HACKER Q&A
📣 palmermatt72

How to access IaaS and on-prem applications in zero trust fashion?


We are an enterprise with about 3000 employees. We have recently started moving some of our workloads to public cloud, and as a result of that we are looking at re-architecting our access for our private applications. With our on-premise deployments so far, we had VPN servers in our datacenter, and the users were accessing the private applications using traditional VPN based access. But we have started looking at Zero Trust Network Access, and wanted to architect our access using those principles. Couple of solutions have come up during our investigation. Zscaler Private Access, StrongDM, CloudFlare Access, Duo Access, Banyan Security. Has anyone out there tried any of those, and can tell me what are the differences among these solutions, and why they would prefer one over the other.

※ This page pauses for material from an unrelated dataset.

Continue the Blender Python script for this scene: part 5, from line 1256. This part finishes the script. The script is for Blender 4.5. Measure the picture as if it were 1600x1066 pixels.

  👤 rshnotsecure Accepted Answer ✓
Zero Trust is incredibly cool, but exceedingly difficult to pull off. I would even say this is true attempting to do this at my house, obviously a very small environment.

Here are the strategies that have worked for me / companies I have worked with:

Doubling down on Google Cloud. Yes they get a lot of grief that is deserved for privacy, but the reality is your infrastructure and data is extremely insecure anywhere in today’s hostile cyberspace. It is the most secure, which might not even be that much, in GCP. There are so many good secure design patterns there that I can barely use AWS in good faith now with a customer even though I owe my whole career, at least the beginning part, to them.

Duo Access - Highly recommend. Great all around. Push notifications to user phones and require location within a specific country and with biometric authorization for the push alert. Add device certs for even more security.

Okta - don’t recommend at all for one reason. To me this felt like a big thing, and that was when signing up for they made you declare answers to security questions. This is a horrible pattern that NIST has come out against for some time. Whose idea was this?